Pra piorar, com a desistência da Harding, a Carlin assumiu o carro de Patricio O’Ward – muito mais trabalho do que podiam suportar. De tantos times com quem podiam se associar, foram escolher logo o mais fraco. O único carro da Carlin a se classificar foi o de Charlie Kimball, em 20º – pra fazer uma corrida horrorosa: 25º, tomando 4 voltas. Max Chilton foi o pior carro de todos (36º), seguido de O’Ward (35º) e… Alonso (34º). Sim, os três carros que ficaram de fora do grid eram todos da Carlin. Há muito venho dizendo que a McLaren deveria se associar com a Ed Carpenter Racing, justamente porque mostram serviço onde interessa: Indianápolis.

– Alonso bateu nos treinos, o carro titular ficou bem avariado. Onde estava seu carro reserva? Estava… numa oficina de pintura. Tudo porque o bólido, cuidado pela Carlin, não veio com o laranja “Papaya” da McLaren. Sim, você leu direito. Eles perderam DOIS DIAS de treino porque o tom de laranja não era o correto.

– No dia do Bump Day (Last Row Shootout), assim que Alonso saiu dos boxes, notou que o tal carro reserva (agora, uau, nas cores certas!) estava estranhíssimo, literalmente se arrastando no chão. Pra fazer as regulagens, houve uma confusão com medidas métricas e imperiais. Sim, você leu direito. Um erro ginasial. O carro saiu todo torto, embaraçosamente desregulado. Desnecessário dizer o quanto eles perderam de tempo pra desfazer esse imbróglio.

– Alonso tinha um carro pra fazer 229 milhas em sua última tentativa, com ajudas camaradas vindas da Carpenter e da Andretti. Mas não passava de 227. Por quê? Mais um erro, dessa vez na relação de marchas, que ficou curta demais.

Alonso fez o que pôde diante de tudo, mas acabou batido pelo jovem Kyle Kaiser, da minúscula equipe Juncos Racing. O asturiano tem parcela de culpa nesse vexame todo? Sim, claro que sim. Não apenas por ter se acidentado nos treinos, mas em eventos anteriores.

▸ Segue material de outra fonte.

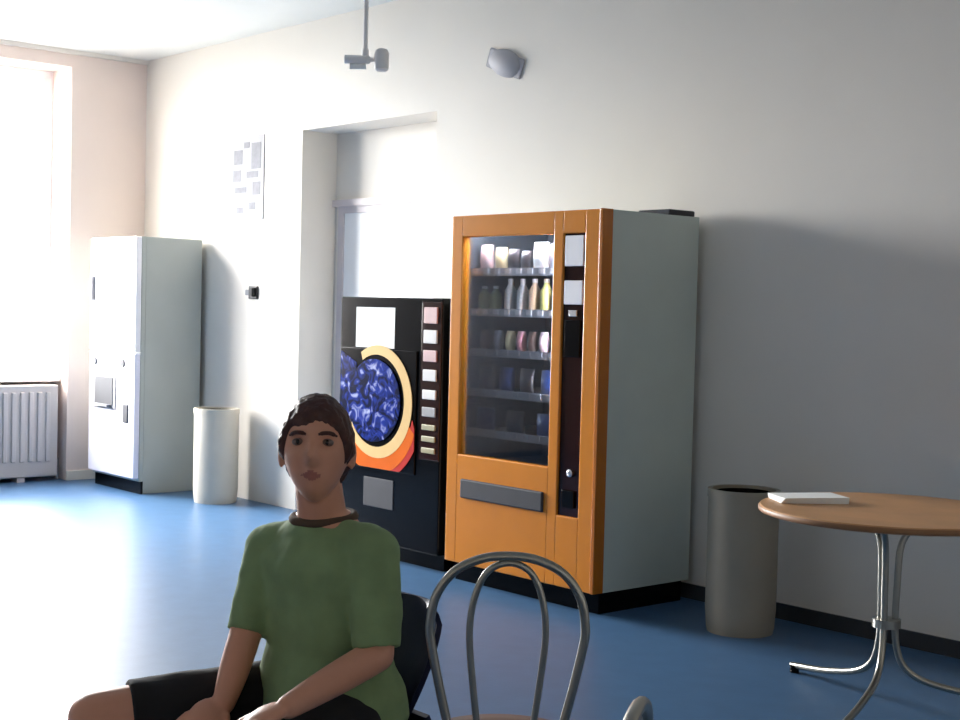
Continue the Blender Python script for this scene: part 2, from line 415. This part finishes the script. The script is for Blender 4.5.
for x, c, lab in [(.18,'blue','dark blue packet at the left of the lowest shelf'), (.40,'dark','black packet in the middle of the lowest shelf'), (.62,'blue','dark blue packet at the right of the lowest shelf')]:
    bag('snack_packet', lab, x, SZ[4], .13, .11, C_[c], g)

# ---------------------------------------------------------------- things on the wall and ceiling
r = thing('wall_notice', 'faint grey printed notice sheet high on the wall left of the alcove', 'notice', (-3.91, 0, 2.24))
obj('sheet', box(BM(), -.22, .22, -.006, 0, -.29, .29), M['notice'], r)
bm = BM()
for (x0, x1, z0, z1) in [(-.17,-.06,.10,.20),(-.04,.03,.21,.25),(.06,.18,.06,.24),(-.18,-.08,-.02,.06),(.0,.15,.0,.045),(.08,.18,-.12,-.03),(-.15,.0,-.10,-.06),(-.12,-.04,-.24,-.20),(.04,.12,-.22,-.17)]:
    obj('printed_block', box(BM(), x0, x1, -.0075, -.006, z0, z1), M['print'], r)

r = thing('light_switch', 'small dark switch on the white wall above the cream bin', 'switch', (-3.79, 0, 1.445))
obj('plate', box(BM(), -.055, .055, -.016, 0, -.045, .045, .006), M['switchb'], r)
obj('rocker', box(BM(), .005, .045, -.028, -.014, -.03, .03, .004), M['black'], r)
obj('side_plug', box(BM(), -.10, -.05, -.014, 0, -.02, .02, .004), M['mid'], r)
# pendant spot lamp: z of the head 2.59
PX, PY = -1.076, -1.069
r = thing('pendant_lamp', 'small pale twin spot lamp hanging on a thin rod from the ceiling', 'lamp', (PX, PY, 2.59))
obj('rod', tube(BM(), [(0,0,.04),(0,0,H-2.59-.02)], .012), M['lampg'], r, True)
obj('ceiling_rose', lathe(BM(), [(.05,H-2.59-.03),(.06,H-2.59)], seg=24), M['lampw'], r, True)
dR = Vector((.654,.756,0))
bm = BM(); tube(bm, [(0,0,.05),(0,0,.015)], .018, 14); tube(bm, [dR*.02, dR*.05+Vector((0,0,.002))], .012, 14); obj('bracket', bm, M['lampg'], r, True)
obj('lamp_bar', tube(BM(), [dR*-.105, dR*-.10, dR*.02, dR*.025], [.015,.021,.021,.015], 18), M['lampg'], r, True)
obj('tube_bulb', tube(BM(), [dR*-.075+Vector((0,0,-.034)), dR*.005+Vector((0,0,-.034))], .014, 14), M['lampw'], r, True)
bm = BM(); lathe(bm, [(.024,-.055),(.036,-.045),(.038,.03),(.03,.05),(.012,.058)], (dR.x*.082, dR.y*.082, 0), 24); obj('spot_head', bm, M['lampg'], r, True)
# grey oval solid in place of the pendant lamp's shadow on the wall
r = thing('shadow_oval', 'pale grey oval standing in for a lamp shadow high on the wall above the orange machine', 'shadow', (-1.225, 0, 2.73))
bm = BM(); bmesh.ops.create_uvsphere(bm, u_segments=28, v_segments=16, radius=1)
for v in bm.verts: v.co = Vector((v.co.x*.135, min(v.co.y,.0)*.06, v.co.z*.075))
bmesh.ops.remove_doubles(bm, verts=bm.verts[:], dist=1e-4)
o = obj('oval_dome', bm, M['oval'], r, True); o.rotation_euler = (0, .35, 0)
bm = BM(); box(bm, -.15, .15, -.012, 0, -.055, .055, .01); o = obj('oval_plate', bm, M['oval'], r); o.rotation_euler = (0, .35, 0)

# ---------------------------------------------------------------- round table
TX, TY, TH, TR = 1.85, -.865, .70, .455
r = thing('round_table', 'round wood topped table with tubular pedestal at the right wall', 'table', (TX, TY, 0))
bm = BM(); lathe(bm, [(TR-.012,TH-.026),(TR,TH-.02),(TR,TH-.004),(TR-.004,TH)], seg=72); obj('tabletop', bm, M['wood'], r, True)
bm = BM(); lathe(bm, [(TR+.001,TH-.022),(TR+.004,TH-.018),(TR+.004,TH-.008),(TR+.001,TH-.004)], seg=72, cap=False); obj('edge_band', bm, M['woodedge'], r, True)
obj('mounting_plate', lathe(BM(), [(.10,TH-.04),(.12,TH-.026)], seg=32), M['steel'], r, True)
for a in (2.9, 2.9+2*PI/3, 2.9+4*PI/3):
    u = Vector((math.cos(a), math.sin(a), 0))
    pts = spline([u*.10+Vector((0,0,TH-.04)), u*.045+Vector((0,0,TH-.12)), u*.034+Vector((0,0,.45)), u*.036+Vector((0,0,.22)), u*.10+Vector((0,0,.11)), u*.28+Vector((0,0,.055)), u*.50+Vector((0,0,.025))])
    lg = obj('leg', tube(BM(), pts, .0125), M['steel'], r, True)
    obj('foot_glide', tube(BM(), [u*.485+Vector((0,0,.0)), u*.485+Vector((0,0,.028))], .018), M['black'], lg, True)
bm = BM(); lathe(bm, [(.05,.28),(.05,.31)], seg=20); obj('clamp_ring', bm, M['steel'], r, True)
# papers on the table
bm = BM(); z = 0
for k in range(5):
    a = (k-2)*.03
    r4 = [Matrix.Rotation(a,3,'Z') @ Vector((x, y, 0)) for x, y in ((-.075,-.125),(.075,-.125),(.075,.125),(-.075,.125))]
    lo = [bm.verts.new(v+Vector((0,0,z))) for v in r4]; hi = [bm.verts.new(v+Vector((0,0,z+.004))) for v in r4]
    bm.faces.new(lo[::-1]); bm.faces.new(hi)
    for j in range(4): bm.faces.new((lo[j], lo[(j+1)%4], hi[(j+1)%4], hi[j]))
    z += .0042
o = obj('paper_stack', bm, M['paper'], None, False, (1.565,-.955,TH+.0005)); o.rotation_euler = (0,0,-.55)
tag(o, 'small stack of white papers on the left of the round wooden table', 'papers')

# ---------------------------------------------------------------- bistro chairs
def bistro(label, loc, rz, zs=.47, ht=.895, group='tube framed bistro chairs'):
    """back plane at y=0 (x lateral), seat extends to +y"""
    r = thing('bistro_chair', label, 'chair', loc, rz, group)
    k = (ht-zs)
    def hoop(pts): return spline([(x, -lean*(z-zs), z) for x, z in pts], 10)
    lean = .10
    outer = [(-.092,zs-.02),(-.098,zs+.03),(-.128,zs+.16),(-.146,zs+.25),(-.149,zs+.29),(-.138,zs+.345),(-.105,zs+.392),(-.055,zs+.418),(0,zs+.425)]
    outer += [(-x,z) for x, z in outer[:-1][::-1]]
    inner = [(-.044,zs-.02),(-.047,zs+.03),(-.063,zs+.16),(-.073,zs+.27),(-.064,zs+.345),(-.040,zs+.395),(0,zs+.412)]
    inner += [(-x,z) for x, z in inner[:-1][::-1]]
    obj('back_hoop', tube(BM(), hoop(outer), .009), M['steel'], r, True)
    obj('inner_hoop', tube(BM(), hoop(inner), .0068), M['steel'], r, True)
    sy = .185
    obj('seat', lathe(BM(), [(.165,zs-.022),(.182,zs-.014),(.184,zs-.004),(.172,zs+.006),(.12,zs+.01)], (0,sy,0), 48), M['seat'], r, True)
    obj('seat_ring', tube(BM(), [(.178*math.cos(2*PI*i/40), sy+.178*math.sin(2*PI*i/40), zs-.028) for i in range(40)], .009, closed=True), M['steel'], r, True)
    for a in (-2.3,-.84,.84,2.3):
        u = Vector((math.cos(a), math.sin(a), 0)); c = Vector((0,sy,0))
        lg = obj('leg', tube(BM(), spline([c+u*.15+Vector((0,0,zs-.03)), c+u*.175+Vector((0,0,zs-.09)), c+u*.215+Vector((0,0,.012))]), .0105), M['steel'], r, True)
        obj('foot_cap', tube(BM(), [c+u*.215, c+u*.214+Vector((0,0,.03))], .014), M['black'], lg, True)
    obj('leg_ring', tube(BM(), [(.168*math.cos(2*PI*i/40), sy+.168*math.sin(2*PI*i/40), .22) for i in range(40)], .007, closed=True), M['steel'], r, True)
bistro('bistro chair with tall double hoop back in front of the orange machine', (2.637,-3.395,0), .857, .475, .90)
bistro('bistro chair whose hoop just shows at the bottom edge right of the other chair', (3.478,-4.004,0), .857+1.30)

# ---------------------------------------------------------------- the person's navy chair
NX, NY = 2.085, -3.258
r = thing('plastic_chair', 'navy blue plastic shell chair the person in green sits on', 'chair', (NX, NY, 0))
def sheet(fn, nu, nv, th):
    bm = BM(); g1 = [[Vector(fn(i/nu, j/nv)) for j in range(nv+1)] for i in range(nu+1)]
    N = []
    for i in range(nu+1):
        row = []
        for j in range(nv+1):
            du = g1[min(i+1,nu)][j]-g1[max(i-1,0)][j]; dv = g1[i][min(j+1,nv)]-g1[i][max(j-1,0)]
            row.append(du.cross(dv).normalized())
        N.append(row)
    A = [[bm.verts.new(g1[i][j]+N[i][j]*th/2) for j in range(nv+1)] for i in range(nu+1)]
    B = [[bm.verts.new(g1[i][j]-N[i][j]*th/2) for j in range(nv+1)] for i in range(nu+1)]
    for i in range(nu):
        for j in range(nv):
            bm.faces.new((A[i][j],A[i+1][j],A[i+1][j+1],A[i][j+1])); bm.faces.new((B[i][j],B[i][j+1],B[i+1][j+1],B[i+1][j]))
    for i in range(nu):
        bm.faces.new((A[i][0],B[i][0],B[i+1][0],A[i+1][0])); bm.faces.new((A[i][nv],A[i+1][nv],B[i+1][nv],B[i][nv]))
    for j in range(nv):
        bm.faces.new((A[0][j],A[0][j+1],B[0][j+1],B[0][j])); bm.faces.new((A[nu][j],B[nu][j],B[nu][j+1],A[nu][j+1]))
    return bm
def back_fn(u, v):
    z = .43+.268*v; s = 2*u-1
    hw = .092+.066*math.sin(min(1,v*1.15)*PI/2) - (.05*max(0,(v-.86)/.14)**2)
    return (s*hw, .055*v+.02-.05*s*s, z)
def seat_fn(u, v):
    s = 2*u-1; y = .02-.44*v
    return (s*(.16+.04*math.sin(PI*min(1,v+.15))), y, .386+.012*s*s-.02*max(0,v-.85)/.15+.03*max(0,.12-v)/.12)
obj('backrest', sheet(back_fn, 24, 16, .012), M['navy'], r, True)
obj('seat', sheet(seat_fn, 24, 20, .014), M['navy'], r, True)
obj('spine', sheet(lambda u, v: ((2*u-1)*.12, .02+.012*math.sin(PI*v), (.375+.075*v)), 10, 6, .012), M['navy'], r, True)
for sx in (-1,1):
    for yy, fy in ((-.02,.06),(-.34,-.40)):
        obj('leg', tube(BM(), [(sx*.15,yy,.378),(sx*.16,yy+(fy-yy)*.2,.33),(sx*.20,fy,.0)], .011), M['chrome'], r, True)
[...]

Foi Alonso quem queimou pontes com a Honda e impediu que a McLaren continuasse com a parceria inteligente com a Andretti que foi tão elogiosa em 2017.

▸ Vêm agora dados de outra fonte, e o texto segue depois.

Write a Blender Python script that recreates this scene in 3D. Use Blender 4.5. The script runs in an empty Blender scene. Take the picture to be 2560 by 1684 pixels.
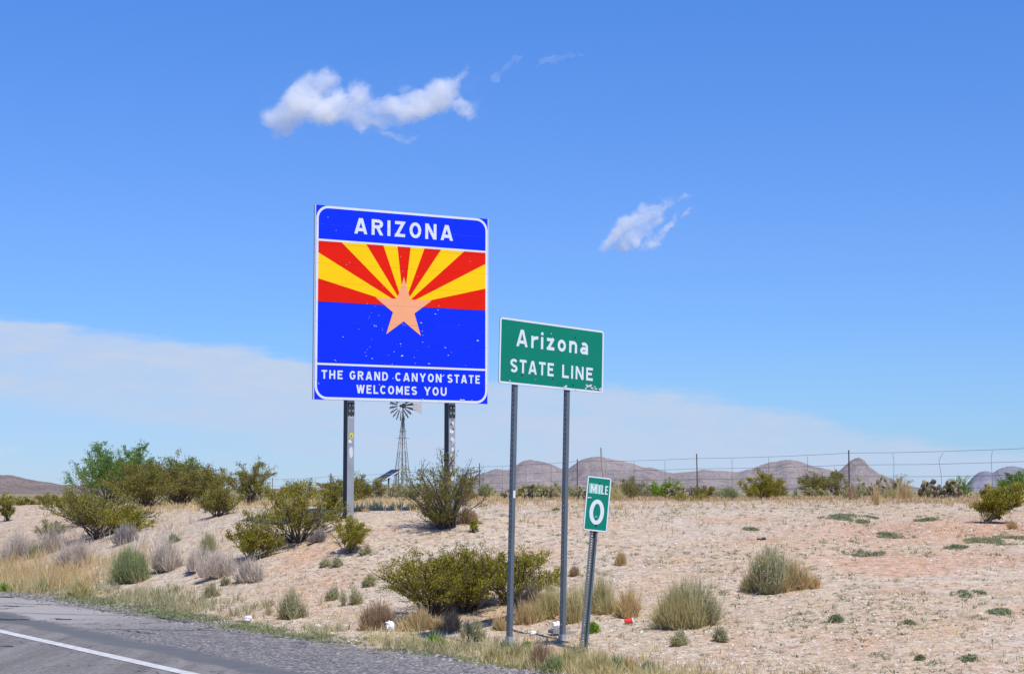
import bpy, math, random, zlib
import numpy as np
from mathutils import Vector, Matrix
R = math.radians
sc = bpy.context.scene
col = sc.collection
random.seed(7); np.random.seed(7)

# ---------------------------------------------------------------- camera
F = 4200.0; HZ = 1225.0; CAMZ = 1.5
pitch = math.atan((HZ - 842) / F)
cam = bpy.data.cameras.new('camera'); camo = bpy.data.objects.new('camera', cam); col.objects.link(camo)
cam.sensor_width = 36; cam.lens = F / 2560 * 36; cam.clip_start = 0.1; cam.clip_end = 60000
camo.location = (0, 0, CAMZ); camo.rotation_euler = (math.pi/2 + pitch, 0, 0)
sc.camera = camo
sc.render.resolution_x = 1024; sc.render.resolution_y = 673

# ---------------------------------------------------------------- sun, sky, exposure
SUN_EL = R(60); SD = Vector((0.53, -0.848, 0)).normalized()
sun = bpy.data.lights.new('sun', 'SUN'); suno = bpy.data.objects.new('sun', sun); col.objects.link(suno)
sun.energy = 4.2; sun.angle = R(0.5); sun.color = (1.0, 0.955, 0.89)
sdir = Vector((SD.x*math.cos(SUN_EL), SD.y*math.cos(SUN_EL), math.sin(SUN_EL)))
suno.rotation_euler = sdir.to_track_quat('Z', 'Y').to_euler(); suno.location = (20, -20, 40)
sc.view_settings.view_transform = 'Standard'; sc.view_settings.look = 'None'
sc.view_settings.gamma = 1; sc.view_settings.exposure = 0.32

class NT:
    def __init__(s, tree): s.t = tree; s.n = tree.nodes; s.l = tree.links
    def new(s, typ, **kw):
        n = s.n.new(typ)
        for k, v in kw.items():
            if k.startswith('in_'):
                pass
            else: setattr(n, k, v)
        return n
    def put(s, sock, v):
        if isinstance(v, bpy.types.NodeSocket): s.l.new(v, sock)
        elif v is not None:
            if sock.type == 'RGBA' and len(v) == 3: v = (*v, 1)
            sock.default_value = v
    def math(s, op, a, b=None, c=None, clamp=False):
        n = s.n.new('ShaderNodeMath'); n.operation = op; n.use_clamp = clamp
        s.put(n.inputs[0], a); s.put(n.inputs[1], b); s.put(n.inputs[2], c); return n.outputs[0]
    def vmath(s, op, a, b=None):
        n = s.n.new('ShaderNodeVectorMath'); n.operation = op
        s.put(n.inputs[0], a); s.put(n.inputs[1], b)
        return n.outputs['Value'] if op in ('LENGTH', 'DOT_PRODUCT', 'DISTANCE') else n.outputs[0]
    def noise(s, vec, scale, detail=4, rough=0.55, out=0, dist=0.0):
        n = s.n.new('ShaderNodeTexNoise'); s.put(n.inputs['Vector'], vec)
        n.inputs['Scale'].default_value = scale; n.inputs['Detail'].default_value = detail
        n.inputs['Roughness'].default_value = rough; n.inputs['Distortion'].default_value = dist
        return n.outputs[out]
    def ramp(s, fac, stops, interp='LINEAR'):
        n = s.n.new('ShaderNodeValToRGB'); n.color_ramp.interpolation = interp
        e = n.color_ramp.elements
        while len(e) < len(stops): e.new(0.5)
        for i, (p, c) in enumerate(stops):
            e[i].position = p
            if not isinstance(c, (tuple, list)): c = (c, c, c)
            e[i].color = (*c[:3], 1)
        s.put(n.inputs[0], fac); return n.outputs[0]
    def mix(s, fac, a, b, mode='MIX'):
        n = s.n.new('ShaderNodeMix'); n.data_type = 'RGBA'; n.blend_type = mode
        s.put(n.inputs[0], fac); s.put(n.inputs[6], a); s.put(n.inputs[7], b); return n.outputs[2]
    def sstep(s, v, a, b):
        n = s.n.new('ShaderNodeMapRange'); n.interpolation_type = 'SMOOTHSTEP'
        s.put(n.inputs[0], v); n.inputs[1].default_value = a; n.inputs[2].default_value = b; return n.outputs[0]
    def mapping(s, vec, loc=(0,0,0), rot=(0,0,0), scale=(1,1,1)):
        n = s.n.new('ShaderNodeMapping'); s.put(n.inputs[0], vec)
        n.inputs[1].default_value = loc; n.inputs[2].default_value = rot; n.inputs[3].default_value = scale
        return n.outputs[0]

w = bpy.data.worlds.new('World'); sc.world = w; w.use_nodes = True
w.node_tree.nodes.clear(); N = NT(w.node_tree)
sky = N.new('ShaderNodeTexSky', sky_type='NISHITA'); sky.sun_disc = False
sky.sun_elevation = SUN_EL; sky.sun_rotation = math.atan2(SD.x, SD.y)
sky.altitude = 1200; sky.air_density = 1.0; sky.dust_density = 0.25; sky.ozone_density = 3.5
geo = N.new('ShaderNodeTexCoord')
sep = N.new('ShaderNodeSeparateXYZ'); N.l.new(geo.outputs['Generated'], sep.inputs[0])
hz = N.math('SQRT', N.math('ADD', N.math('MULTIPLY', sep.outputs[0], sep.outputs[0]), N.math('MULTIPLY', sep.outputs[1], sep.outputs[1])))
el = N.math('DIVIDE', sep.outputs[2], N.math('MAXIMUM', hz, 0.02))          # tangent of elevation
az = N.math('ARCTAN2', sep.outputs[0], sep.outputs[1])                      # 0 = straight ahead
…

Ora, a Andretti tem vitórias e muita experiência em Indianápolis, além de sempre inscrever um monte de carros para a corrida, o que multiplica a capacidade de colher informações da pista na procura por acertos ideais para a qualificação e para a corrida.

Se há algo de positivo de todo esse episódio é que a McLaren foi tão vergonhosa que não dá pra fazer pior. Tendem apenas a melhorar. Se é que vão manter o programa de Indy.

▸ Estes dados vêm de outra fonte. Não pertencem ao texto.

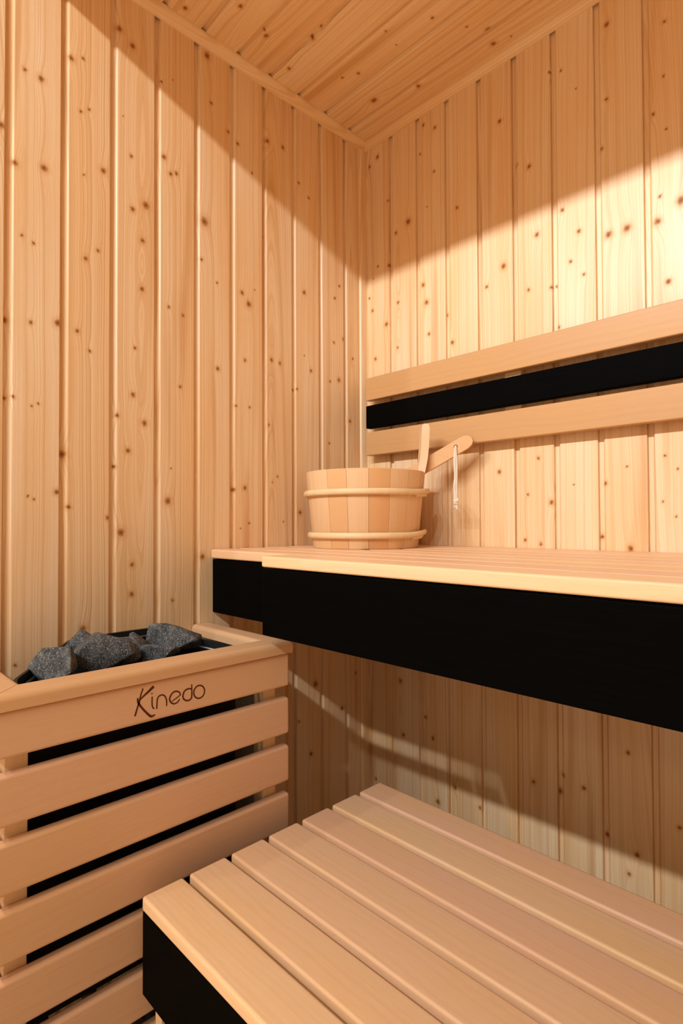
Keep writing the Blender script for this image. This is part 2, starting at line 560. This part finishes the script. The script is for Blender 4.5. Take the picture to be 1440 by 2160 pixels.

Apenas passando aqui para lembrar que agora são 50 anos sem um Andretti vencer em Indianápolis. Marco Andretti até foi para a pista com pintura alusiva ao lendário layout vermelho-vivo da STP usado por seu avô Mario para vencer sua única edição em 1969.

Só que Marco foi o tempo todo o pior carro da Andretti na pista. Um desempenho bastante constrangedor. Deu pena de ver o velho Mario, falar com olhos brilhando, que nada lhe deixaria mais feliz do que a vitória do neto…

Pobre Mario…

Abração!

Lucas Giavoni

Lucas Giavoni
Lucas Giavoni
Mestre em Comunicação e Cultura, é jornalista e pesquisador acadêmico do esporte a motor. É entusiasta da Era Turbo da F1, da Indy 500 e de Le Mans.

2 Comments

  1. Mauro Santana disse:

    Grande Lucas!!

    Como sempre, uma coluna Top, Parabéns!

    Essa edição foi muito show, com direito a Simon Pagenaud pegar o vácuo até do carro madrinha, quando estavam em bandeira amarela.

    Grande abraço!

    Mauro Santana
    Curitiba-PR

  2. Fernando Marques disse:

    Lucas,

    a dinâmica das 500 Milhas este ano não foi do meu agrado.
    Foi dificil ficar grudado na TV durante a corrida.
    O Rubergil JR. chamou a minha atenção (corretamente) em relação as minhas falhas de memória, mas ano passado foi bem melhor.